En ‘It must be heaven‘ (‘De repente, el paraíso’), el director y protagonista del filme Elia Suleiman calla y mira. Responde con el silencio a lo absurdo. Apenas pronuncia un par de palabras a lo largo del metraje. Observa con una hierática inquietud aquello que le rodea. No emplea una mirada infantil, demasiado pervertida para acoplarse en esta categoría, ni lo pretende. Por momentos, parece como si fuera extranjero incluso en su propio país. Un plano del director, mudo e inmóvil, se confronta con otro plano del espacio que le acoge/expulsa.
¿Qué significa ser extranjero en un mundo que tensiona en ambas direcciones sus fronteras? ¿Eliminar distancias, homogeneizar el mapa, implica aproximar o destruir territorios? Extranjero y extraño, dos palabras unidas por su etimología. “Ex”: fuera, más allá. ¿Es posible, a día de hoy, situarse “fuera” y contemplar desde allí un panorama que tiende a eliminar esas manchas oscuras ocultas en el paisaje? Más bien parece una utopía.

Así lo entiende el cineasta, que viaja a Paris y a Nueva York pero no termina de abandonar Nazaret, su ciudad natal. Calles desérticas que han sido tomadas por el ejército en la capital francesa, neoyorquinos que llevan armas de alto calibre a los supermercados. Suleiman porta consigo el contexto palestino, le es inherente. Los productores de cine le exigen la “gran historia” de su pueblo: su película es rechazada porque no es “lo suficientemente palestina”. Los taxistas de la metrópolis le confieren la condición de una rara avis exótica. La herida que condiciona la lectura. El artista ante el escaparate de feria.

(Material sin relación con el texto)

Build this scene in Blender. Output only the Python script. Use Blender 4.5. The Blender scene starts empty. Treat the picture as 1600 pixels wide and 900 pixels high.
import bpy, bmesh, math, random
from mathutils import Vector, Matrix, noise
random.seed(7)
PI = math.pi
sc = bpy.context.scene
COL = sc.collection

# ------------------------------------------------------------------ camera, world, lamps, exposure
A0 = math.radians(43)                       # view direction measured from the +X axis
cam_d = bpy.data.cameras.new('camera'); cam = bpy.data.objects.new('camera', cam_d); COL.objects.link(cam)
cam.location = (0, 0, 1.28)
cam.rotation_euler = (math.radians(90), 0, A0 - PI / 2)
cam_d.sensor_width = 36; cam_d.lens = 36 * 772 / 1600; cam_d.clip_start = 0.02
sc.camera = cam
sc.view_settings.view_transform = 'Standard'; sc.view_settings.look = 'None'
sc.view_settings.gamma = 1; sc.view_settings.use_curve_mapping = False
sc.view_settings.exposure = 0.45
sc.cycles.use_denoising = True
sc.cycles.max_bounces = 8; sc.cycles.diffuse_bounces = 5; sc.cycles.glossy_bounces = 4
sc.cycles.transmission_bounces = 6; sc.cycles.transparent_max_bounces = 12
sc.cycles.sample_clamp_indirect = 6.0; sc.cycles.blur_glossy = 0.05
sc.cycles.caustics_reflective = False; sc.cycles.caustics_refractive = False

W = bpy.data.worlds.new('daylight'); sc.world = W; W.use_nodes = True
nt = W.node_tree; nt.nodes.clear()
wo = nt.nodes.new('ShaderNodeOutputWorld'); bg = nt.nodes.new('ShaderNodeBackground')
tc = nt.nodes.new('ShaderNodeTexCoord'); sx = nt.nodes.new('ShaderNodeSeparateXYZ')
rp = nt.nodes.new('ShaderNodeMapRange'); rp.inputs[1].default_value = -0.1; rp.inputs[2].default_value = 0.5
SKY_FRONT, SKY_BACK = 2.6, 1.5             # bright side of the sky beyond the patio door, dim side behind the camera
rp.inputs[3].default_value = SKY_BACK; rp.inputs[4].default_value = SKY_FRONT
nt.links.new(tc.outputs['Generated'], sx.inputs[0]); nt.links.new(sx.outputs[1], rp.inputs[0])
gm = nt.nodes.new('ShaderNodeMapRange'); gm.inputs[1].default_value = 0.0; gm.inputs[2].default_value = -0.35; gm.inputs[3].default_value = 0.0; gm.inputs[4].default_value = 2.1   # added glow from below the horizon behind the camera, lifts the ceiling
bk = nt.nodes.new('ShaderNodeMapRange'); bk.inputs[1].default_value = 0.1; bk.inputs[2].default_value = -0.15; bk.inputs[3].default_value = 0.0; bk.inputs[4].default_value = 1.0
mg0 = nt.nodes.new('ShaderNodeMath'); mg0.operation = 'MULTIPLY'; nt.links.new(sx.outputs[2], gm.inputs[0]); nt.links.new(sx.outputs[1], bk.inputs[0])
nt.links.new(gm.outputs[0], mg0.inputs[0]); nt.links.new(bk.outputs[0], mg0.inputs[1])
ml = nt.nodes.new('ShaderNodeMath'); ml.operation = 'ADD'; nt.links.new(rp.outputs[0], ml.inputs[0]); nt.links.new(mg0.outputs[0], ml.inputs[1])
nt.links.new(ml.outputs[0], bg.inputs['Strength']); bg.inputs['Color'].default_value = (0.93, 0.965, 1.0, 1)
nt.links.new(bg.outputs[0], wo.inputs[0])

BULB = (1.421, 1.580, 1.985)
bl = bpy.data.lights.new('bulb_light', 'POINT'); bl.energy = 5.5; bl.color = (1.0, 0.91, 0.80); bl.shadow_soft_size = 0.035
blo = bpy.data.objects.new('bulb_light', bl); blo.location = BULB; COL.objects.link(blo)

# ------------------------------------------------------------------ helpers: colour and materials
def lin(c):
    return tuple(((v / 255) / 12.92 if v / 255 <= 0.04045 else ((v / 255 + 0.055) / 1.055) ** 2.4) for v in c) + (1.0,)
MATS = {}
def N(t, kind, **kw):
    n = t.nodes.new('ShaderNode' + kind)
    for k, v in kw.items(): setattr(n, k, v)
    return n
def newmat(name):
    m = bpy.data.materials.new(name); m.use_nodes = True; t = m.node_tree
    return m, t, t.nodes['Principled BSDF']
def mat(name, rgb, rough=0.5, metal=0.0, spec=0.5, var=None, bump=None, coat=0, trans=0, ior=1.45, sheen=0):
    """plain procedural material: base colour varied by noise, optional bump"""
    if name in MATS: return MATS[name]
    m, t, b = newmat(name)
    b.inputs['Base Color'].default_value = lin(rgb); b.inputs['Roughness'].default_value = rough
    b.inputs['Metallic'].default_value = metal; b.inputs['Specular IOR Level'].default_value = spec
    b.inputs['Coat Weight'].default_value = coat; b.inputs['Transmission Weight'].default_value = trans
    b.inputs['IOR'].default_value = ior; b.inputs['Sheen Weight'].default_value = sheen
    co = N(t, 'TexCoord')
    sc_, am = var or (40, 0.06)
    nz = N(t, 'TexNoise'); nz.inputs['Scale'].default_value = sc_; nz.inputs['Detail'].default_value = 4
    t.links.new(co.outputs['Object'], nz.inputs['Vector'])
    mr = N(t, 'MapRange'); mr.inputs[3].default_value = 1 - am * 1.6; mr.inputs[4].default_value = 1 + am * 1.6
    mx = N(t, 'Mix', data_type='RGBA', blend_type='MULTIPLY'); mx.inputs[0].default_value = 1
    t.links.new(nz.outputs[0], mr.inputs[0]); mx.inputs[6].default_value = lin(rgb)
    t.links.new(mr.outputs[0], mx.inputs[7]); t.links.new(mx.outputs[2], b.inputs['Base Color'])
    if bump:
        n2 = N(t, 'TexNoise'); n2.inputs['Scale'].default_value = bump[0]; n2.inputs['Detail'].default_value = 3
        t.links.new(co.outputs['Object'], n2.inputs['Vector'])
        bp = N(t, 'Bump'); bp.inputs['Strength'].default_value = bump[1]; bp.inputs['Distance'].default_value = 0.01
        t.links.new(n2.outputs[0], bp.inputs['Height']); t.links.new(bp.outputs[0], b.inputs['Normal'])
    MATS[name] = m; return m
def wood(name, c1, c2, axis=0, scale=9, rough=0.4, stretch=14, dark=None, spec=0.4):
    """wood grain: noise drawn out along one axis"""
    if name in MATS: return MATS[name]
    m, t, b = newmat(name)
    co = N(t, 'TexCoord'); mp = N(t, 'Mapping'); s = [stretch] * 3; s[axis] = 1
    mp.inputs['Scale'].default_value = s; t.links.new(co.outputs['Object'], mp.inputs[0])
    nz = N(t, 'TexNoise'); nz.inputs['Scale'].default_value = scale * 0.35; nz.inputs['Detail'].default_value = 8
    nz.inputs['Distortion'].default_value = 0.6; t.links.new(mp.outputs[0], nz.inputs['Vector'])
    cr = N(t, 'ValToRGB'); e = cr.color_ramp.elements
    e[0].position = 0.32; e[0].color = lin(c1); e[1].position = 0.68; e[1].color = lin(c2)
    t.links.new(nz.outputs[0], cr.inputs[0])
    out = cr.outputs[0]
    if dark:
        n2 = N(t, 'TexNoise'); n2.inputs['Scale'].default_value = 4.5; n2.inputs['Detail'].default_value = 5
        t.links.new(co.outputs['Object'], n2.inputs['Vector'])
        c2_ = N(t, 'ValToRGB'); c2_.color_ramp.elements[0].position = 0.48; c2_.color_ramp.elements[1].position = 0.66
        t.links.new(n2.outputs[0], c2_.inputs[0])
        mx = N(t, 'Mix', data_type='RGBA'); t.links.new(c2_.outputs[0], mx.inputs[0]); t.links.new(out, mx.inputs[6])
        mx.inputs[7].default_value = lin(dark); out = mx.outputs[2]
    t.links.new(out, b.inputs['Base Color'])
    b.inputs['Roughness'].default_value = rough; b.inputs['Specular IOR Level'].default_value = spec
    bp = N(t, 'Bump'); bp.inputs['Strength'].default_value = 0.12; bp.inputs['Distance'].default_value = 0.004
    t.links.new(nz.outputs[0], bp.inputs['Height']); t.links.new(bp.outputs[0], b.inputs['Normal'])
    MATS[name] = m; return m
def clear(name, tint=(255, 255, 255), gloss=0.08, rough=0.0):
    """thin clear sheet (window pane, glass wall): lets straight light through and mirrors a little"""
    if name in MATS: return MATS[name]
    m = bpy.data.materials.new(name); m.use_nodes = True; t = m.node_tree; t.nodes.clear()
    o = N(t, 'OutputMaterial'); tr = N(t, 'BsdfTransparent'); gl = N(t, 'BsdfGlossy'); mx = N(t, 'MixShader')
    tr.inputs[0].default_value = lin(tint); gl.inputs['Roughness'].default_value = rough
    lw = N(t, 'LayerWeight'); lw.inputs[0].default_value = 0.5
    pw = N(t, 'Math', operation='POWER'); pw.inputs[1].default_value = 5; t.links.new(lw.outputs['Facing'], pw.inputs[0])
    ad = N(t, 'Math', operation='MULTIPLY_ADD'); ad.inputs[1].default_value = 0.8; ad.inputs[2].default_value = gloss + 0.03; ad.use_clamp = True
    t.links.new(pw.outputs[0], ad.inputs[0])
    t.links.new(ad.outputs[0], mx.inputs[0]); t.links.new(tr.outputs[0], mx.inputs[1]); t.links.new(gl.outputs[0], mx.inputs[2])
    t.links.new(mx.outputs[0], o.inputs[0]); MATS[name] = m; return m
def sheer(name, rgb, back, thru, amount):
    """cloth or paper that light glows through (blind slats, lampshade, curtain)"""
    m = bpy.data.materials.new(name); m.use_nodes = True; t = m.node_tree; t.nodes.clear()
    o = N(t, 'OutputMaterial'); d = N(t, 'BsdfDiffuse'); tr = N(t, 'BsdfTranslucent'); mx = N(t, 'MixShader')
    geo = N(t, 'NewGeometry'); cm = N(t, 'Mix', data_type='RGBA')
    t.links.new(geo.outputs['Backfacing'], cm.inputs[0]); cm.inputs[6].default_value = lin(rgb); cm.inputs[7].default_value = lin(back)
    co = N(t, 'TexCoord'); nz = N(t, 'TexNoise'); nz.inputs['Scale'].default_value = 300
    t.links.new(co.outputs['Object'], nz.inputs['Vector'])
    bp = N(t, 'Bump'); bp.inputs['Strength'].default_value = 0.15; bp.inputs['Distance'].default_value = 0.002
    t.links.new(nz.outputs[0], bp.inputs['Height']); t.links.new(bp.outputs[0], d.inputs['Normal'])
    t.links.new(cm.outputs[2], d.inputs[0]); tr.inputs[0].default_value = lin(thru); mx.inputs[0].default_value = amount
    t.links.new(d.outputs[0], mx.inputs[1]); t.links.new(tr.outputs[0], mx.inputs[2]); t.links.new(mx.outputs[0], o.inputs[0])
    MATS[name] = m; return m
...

Como apuntaba el director del filme durante su paso por el Festival de Cannes: «Si en mis películas anteriores Palestina podía asemejarse a un microcosmos del mundo, mi nueva película, ‘It Must Be Heaven’, pretende mostrar el mundo como un microcosmos de Palestina». De este modo, Elia Suleiman introduce su “afuera” en esta particular comedia acerca de una comunidad que es incapaz de abandonar.